• WHAT THE EXERCISE ASKS: Starting with the first line of the data that follows, transcribe every line verbatim until the line containing "of view', 'wall')" has been transcribed.

• SUPPLIED DATA:
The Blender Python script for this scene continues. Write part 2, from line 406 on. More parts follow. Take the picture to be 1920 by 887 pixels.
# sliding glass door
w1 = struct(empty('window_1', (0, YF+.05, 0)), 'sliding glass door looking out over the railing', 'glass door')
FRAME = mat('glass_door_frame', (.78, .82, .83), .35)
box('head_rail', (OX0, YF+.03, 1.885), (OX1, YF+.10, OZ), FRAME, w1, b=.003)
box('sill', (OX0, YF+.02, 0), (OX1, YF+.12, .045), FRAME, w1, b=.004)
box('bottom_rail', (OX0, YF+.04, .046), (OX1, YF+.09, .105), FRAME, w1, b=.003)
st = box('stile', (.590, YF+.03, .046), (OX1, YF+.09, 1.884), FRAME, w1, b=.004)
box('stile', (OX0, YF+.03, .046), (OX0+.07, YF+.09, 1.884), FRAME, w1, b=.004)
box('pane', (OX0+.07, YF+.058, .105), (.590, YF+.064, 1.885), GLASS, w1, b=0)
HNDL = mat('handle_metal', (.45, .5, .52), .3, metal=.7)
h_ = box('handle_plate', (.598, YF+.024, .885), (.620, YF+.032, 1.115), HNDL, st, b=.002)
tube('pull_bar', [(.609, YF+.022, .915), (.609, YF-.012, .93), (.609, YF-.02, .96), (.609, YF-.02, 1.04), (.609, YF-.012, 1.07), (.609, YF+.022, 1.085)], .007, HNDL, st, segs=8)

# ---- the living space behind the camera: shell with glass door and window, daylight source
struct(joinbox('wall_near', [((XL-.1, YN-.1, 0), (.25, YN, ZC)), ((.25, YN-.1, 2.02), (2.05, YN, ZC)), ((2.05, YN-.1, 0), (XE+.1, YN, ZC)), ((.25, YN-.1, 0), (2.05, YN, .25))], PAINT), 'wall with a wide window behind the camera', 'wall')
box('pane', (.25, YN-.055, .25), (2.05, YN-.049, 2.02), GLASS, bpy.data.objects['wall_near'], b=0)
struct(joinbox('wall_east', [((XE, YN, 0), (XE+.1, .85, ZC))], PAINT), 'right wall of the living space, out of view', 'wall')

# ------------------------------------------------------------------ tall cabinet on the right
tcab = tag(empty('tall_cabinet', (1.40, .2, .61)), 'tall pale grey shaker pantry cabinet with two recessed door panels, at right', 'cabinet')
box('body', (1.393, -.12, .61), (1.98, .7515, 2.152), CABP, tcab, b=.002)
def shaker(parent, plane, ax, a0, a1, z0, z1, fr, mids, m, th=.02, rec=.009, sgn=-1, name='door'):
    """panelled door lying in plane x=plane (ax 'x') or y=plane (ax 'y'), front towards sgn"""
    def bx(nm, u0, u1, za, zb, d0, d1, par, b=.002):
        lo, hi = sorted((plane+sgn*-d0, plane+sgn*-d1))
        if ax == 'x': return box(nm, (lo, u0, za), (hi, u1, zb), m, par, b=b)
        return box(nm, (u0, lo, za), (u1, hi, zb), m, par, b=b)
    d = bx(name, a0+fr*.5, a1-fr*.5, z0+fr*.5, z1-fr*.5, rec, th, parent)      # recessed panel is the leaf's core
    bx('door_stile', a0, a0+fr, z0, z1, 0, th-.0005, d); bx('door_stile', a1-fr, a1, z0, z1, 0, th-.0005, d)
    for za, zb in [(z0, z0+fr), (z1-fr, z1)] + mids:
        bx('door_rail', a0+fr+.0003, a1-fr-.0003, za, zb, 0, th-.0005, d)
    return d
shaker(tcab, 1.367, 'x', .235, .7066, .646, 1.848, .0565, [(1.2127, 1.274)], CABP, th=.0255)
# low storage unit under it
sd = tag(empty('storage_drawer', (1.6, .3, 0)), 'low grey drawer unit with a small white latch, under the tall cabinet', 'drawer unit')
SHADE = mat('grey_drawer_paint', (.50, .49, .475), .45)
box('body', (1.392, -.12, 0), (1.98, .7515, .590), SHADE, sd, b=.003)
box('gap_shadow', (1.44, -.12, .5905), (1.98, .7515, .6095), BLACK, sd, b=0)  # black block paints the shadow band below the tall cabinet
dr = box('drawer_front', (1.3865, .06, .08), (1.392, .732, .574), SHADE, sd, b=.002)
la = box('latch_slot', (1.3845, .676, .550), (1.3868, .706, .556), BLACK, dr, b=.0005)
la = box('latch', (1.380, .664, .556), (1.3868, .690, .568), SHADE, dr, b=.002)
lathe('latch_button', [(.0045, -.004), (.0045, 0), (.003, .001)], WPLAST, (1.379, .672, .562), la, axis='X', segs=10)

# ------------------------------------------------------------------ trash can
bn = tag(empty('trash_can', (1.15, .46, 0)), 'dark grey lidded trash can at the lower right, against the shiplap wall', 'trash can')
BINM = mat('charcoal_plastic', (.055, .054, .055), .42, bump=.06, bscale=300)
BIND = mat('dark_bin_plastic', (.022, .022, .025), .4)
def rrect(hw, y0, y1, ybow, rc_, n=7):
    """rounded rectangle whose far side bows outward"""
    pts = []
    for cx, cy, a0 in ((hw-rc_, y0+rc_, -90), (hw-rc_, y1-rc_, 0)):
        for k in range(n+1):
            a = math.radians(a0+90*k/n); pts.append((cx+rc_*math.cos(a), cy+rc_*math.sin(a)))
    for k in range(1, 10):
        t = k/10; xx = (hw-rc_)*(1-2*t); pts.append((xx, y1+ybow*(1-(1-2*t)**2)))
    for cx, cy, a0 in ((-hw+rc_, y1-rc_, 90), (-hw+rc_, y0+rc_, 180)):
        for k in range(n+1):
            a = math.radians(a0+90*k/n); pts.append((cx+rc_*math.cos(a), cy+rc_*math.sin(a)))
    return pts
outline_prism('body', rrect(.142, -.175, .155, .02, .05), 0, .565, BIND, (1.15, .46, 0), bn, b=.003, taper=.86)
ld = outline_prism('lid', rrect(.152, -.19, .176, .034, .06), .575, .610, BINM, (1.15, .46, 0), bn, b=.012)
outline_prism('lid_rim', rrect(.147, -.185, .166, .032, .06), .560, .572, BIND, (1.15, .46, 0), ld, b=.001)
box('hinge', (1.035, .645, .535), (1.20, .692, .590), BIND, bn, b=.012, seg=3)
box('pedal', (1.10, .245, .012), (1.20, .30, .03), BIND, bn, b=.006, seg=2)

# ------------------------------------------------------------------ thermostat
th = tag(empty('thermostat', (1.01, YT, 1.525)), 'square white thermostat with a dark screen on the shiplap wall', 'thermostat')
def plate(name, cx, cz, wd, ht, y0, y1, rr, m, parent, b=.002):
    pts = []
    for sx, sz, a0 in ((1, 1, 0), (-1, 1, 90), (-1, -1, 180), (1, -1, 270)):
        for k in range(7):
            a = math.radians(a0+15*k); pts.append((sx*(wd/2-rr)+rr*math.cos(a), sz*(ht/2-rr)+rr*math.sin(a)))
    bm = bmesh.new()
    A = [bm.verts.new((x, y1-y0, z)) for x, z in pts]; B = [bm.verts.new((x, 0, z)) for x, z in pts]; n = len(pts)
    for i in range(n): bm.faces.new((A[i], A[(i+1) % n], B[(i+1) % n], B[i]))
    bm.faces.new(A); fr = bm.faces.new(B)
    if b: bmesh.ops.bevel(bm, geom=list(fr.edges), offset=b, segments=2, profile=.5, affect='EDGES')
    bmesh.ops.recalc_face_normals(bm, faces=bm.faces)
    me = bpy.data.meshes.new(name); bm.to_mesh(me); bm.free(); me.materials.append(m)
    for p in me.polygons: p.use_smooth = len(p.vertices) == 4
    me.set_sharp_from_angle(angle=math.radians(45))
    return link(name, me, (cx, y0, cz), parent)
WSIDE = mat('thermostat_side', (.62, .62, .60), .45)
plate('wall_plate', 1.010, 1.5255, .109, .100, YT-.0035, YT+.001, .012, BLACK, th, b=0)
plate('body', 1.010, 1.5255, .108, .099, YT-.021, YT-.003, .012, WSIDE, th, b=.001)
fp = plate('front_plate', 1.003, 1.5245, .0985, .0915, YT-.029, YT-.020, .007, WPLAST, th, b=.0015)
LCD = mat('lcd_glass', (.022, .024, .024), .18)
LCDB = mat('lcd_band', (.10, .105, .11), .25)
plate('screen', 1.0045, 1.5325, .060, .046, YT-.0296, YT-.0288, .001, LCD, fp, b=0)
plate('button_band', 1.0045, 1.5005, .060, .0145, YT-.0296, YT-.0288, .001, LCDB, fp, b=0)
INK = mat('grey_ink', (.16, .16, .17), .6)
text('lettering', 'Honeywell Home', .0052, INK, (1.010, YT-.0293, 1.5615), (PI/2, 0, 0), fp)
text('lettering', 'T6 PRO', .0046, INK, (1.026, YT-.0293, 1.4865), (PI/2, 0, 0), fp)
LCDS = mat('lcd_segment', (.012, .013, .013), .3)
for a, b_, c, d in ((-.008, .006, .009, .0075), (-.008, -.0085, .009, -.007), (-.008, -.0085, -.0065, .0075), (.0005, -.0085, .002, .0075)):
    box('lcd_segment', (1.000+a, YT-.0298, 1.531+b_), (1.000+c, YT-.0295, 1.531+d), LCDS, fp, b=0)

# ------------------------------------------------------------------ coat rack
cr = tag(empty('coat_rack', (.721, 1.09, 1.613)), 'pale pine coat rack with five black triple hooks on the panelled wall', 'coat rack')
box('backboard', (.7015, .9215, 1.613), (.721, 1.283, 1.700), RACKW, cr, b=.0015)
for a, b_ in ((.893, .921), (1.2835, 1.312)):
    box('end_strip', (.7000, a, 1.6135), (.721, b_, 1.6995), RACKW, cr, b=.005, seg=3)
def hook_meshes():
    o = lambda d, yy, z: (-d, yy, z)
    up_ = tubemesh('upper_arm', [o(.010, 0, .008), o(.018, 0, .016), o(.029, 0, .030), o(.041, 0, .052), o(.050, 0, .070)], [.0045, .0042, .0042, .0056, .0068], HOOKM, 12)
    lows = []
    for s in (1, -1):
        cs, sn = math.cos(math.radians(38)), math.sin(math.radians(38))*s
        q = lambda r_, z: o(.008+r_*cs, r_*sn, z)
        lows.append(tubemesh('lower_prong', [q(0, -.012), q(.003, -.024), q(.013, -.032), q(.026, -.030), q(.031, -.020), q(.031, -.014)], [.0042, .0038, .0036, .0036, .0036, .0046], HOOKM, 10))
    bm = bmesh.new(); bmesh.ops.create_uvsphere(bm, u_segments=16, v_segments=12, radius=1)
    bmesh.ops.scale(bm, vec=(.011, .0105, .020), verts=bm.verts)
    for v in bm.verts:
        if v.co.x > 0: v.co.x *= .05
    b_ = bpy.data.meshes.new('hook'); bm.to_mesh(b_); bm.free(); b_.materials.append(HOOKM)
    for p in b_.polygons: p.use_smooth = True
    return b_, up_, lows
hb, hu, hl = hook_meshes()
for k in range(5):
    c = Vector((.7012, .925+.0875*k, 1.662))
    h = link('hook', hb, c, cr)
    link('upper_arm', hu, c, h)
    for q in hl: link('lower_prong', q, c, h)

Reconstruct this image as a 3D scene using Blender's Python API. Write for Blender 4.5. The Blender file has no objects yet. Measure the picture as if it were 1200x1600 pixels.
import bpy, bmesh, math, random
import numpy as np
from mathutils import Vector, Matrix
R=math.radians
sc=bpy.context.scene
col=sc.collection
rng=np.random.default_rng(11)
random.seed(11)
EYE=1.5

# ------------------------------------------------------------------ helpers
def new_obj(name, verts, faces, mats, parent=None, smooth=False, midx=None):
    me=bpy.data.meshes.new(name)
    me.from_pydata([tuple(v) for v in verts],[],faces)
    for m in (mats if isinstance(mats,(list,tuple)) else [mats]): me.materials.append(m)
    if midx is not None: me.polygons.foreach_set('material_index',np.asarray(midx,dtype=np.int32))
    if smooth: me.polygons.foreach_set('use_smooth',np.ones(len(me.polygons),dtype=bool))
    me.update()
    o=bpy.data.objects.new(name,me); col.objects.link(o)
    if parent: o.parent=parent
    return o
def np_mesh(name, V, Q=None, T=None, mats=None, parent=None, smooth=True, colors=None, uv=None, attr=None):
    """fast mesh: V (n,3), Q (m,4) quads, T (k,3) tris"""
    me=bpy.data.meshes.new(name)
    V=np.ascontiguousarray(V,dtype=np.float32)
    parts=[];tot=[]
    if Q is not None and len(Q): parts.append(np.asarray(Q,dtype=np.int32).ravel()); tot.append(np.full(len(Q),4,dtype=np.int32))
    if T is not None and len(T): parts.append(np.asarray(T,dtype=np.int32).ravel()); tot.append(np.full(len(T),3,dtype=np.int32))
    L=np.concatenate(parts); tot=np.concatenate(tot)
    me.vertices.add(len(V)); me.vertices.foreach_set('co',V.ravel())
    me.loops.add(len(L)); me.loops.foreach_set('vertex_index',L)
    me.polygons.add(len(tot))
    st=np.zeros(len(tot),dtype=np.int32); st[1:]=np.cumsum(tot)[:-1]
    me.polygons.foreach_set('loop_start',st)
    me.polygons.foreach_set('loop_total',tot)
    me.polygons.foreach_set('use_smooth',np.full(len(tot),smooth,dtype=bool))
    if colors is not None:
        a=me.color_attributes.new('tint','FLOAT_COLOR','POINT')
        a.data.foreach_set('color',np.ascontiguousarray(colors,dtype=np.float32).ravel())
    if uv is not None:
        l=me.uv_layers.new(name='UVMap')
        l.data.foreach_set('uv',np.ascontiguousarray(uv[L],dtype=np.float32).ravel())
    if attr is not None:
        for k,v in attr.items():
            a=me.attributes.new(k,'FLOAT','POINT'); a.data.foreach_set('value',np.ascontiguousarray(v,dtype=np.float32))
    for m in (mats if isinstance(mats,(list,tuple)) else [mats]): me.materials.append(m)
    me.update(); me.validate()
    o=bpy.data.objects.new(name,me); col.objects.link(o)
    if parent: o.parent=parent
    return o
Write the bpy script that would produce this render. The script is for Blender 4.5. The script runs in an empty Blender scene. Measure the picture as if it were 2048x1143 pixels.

• WRITTEN ANSWER:
The Blender Python script for this scene continues. Write part 2, from line 406 on. More parts follow. Take the picture to be 1920 by 887 pixels.
# sliding glass door
w1 = struct(empty('window_1', (0, YF+.05, 0)), 'sliding glass door looking out over the railing', 'glass door')
FRAME = mat('glass_door_frame', (.78, .82, .83), .35)
box('head_rail', (OX0, YF+.03, 1.885), (OX1, YF+.10, OZ), FRAME, w1, b=.003)
box('sill', (OX0, YF+.02, 0), (OX1, YF+.12, .045), FRAME, w1, b=.004)
box('bottom_rail', (OX0, YF+.04, .046), (OX1, YF+.09, .105), FRAME, w1, b=.003)
st = box('stile', (.590, YF+.03, .046), (OX1, YF+.09, 1.884), FRAME, w1, b=.004)
box('stile', (OX0, YF+.03, .046), (OX0+.07, YF+.09, 1.884), FRAME, w1, b=.004)
box('pane', (OX0+.07, YF+.058, .105), (.590, YF+.064, 1.885), GLASS, w1, b=0)
HNDL = mat('handle_metal', (.45, .5, .52), .3, metal=.7)
h_ = box('handle_plate', (.598, YF+.024, .885), (.620, YF+.032, 1.115), HNDL, st, b=.002)
tube('pull_bar', [(.609, YF+.022, .915), (.609, YF-.012, .93), (.609, YF-.02, .96), (.609, YF-.02, 1.04), (.609, YF-.012, 1.07), (.609, YF+.022, 1.085)], .007, HNDL, st, segs=8)

# ---- the living space behind the camera: shell with glass door and window, daylight source
struct(joinbox('wall_near', [((XL-.1, YN-.1, 0), (.25, YN, ZC)), ((.25, YN-.1, 2.02), (2.05, YN, ZC)), ((2.05, YN-.1, 0), (XE+.1, YN, ZC)), ((.25, YN-.1, 0), (2.05, YN, .25))], PAINT), 'wall with a wide window behind the camera', 'wall')
box('pane', (.25, YN-.055, .25), (2.05, YN-.049, 2.02), GLASS, bpy.data.objects['wall_near'], b=0)
struct(joinbox('wall_east', [((XE, YN, 0), (XE+.1, .85, ZC))], PAINT), 'right wall of the living space, out of view', 'wall')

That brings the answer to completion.